Eventually, they got back to business. Weldon got his Telecaster and an off-brand case with electric blue fur lining. En route to the hotel, he realized he forgot to keep his semi-sentimental guitar strap, a gift from his ex-wife, attached. “I knew, after all that, that I’d never be able to convince this guy that it wasn’t part of the trade,” Weldon laughs. He couldn’t go back anyway—The Movie Stars had a gig.

With the USO, says Weldon, sometimes they played for 10 people, other times many more. This particular show was at a nicer theater, there’d be good sound, good lights—and about 1,000 people. Tonight it behooved them to be “on.”
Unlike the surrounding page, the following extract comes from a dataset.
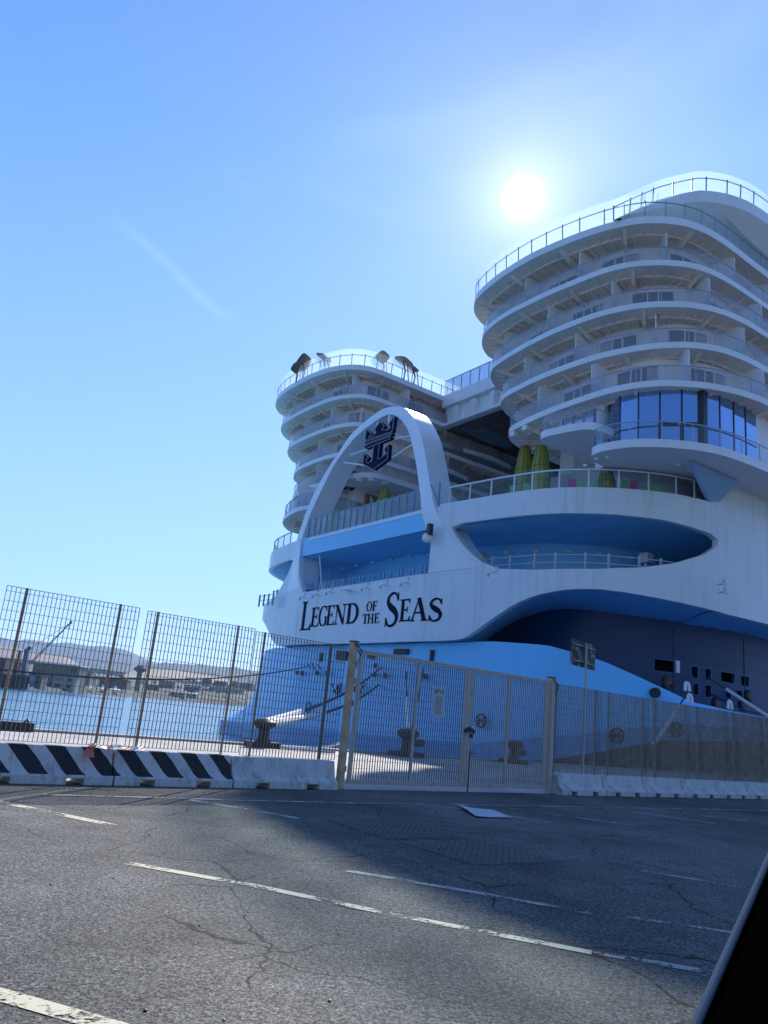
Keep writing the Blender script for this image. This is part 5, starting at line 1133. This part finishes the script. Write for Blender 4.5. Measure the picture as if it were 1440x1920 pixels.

Weldon strapped on his new Tele, and the band went into “Too Much Time On My Hands” by Styx. “We’ve got a smoke machine goin’, everybody’s waiting to see this big band from the United States rock out,” Weldon says, imitating the tense, pulsating synth part: “Be-bo-be-bo-bow-bow-bowbow.”

In the song, the tension is released by a big, sustained power chord. But Weldon, a feel player, fretted the chord without looking, forgetting that the scale length on a Fender guitar is shorter than a Dean’s.

“Sometimes you can get away with hittin’ a bad chord,” he recalls, “but I hit the worst one I’d ever heard. It was freakin’ terrible. The band looked at me in amazement and I just stopped playing, held my guitar out, and flipped it off. The audience thought it was part of the show; they just went crazy.

“I hit the second chord and it was back on.”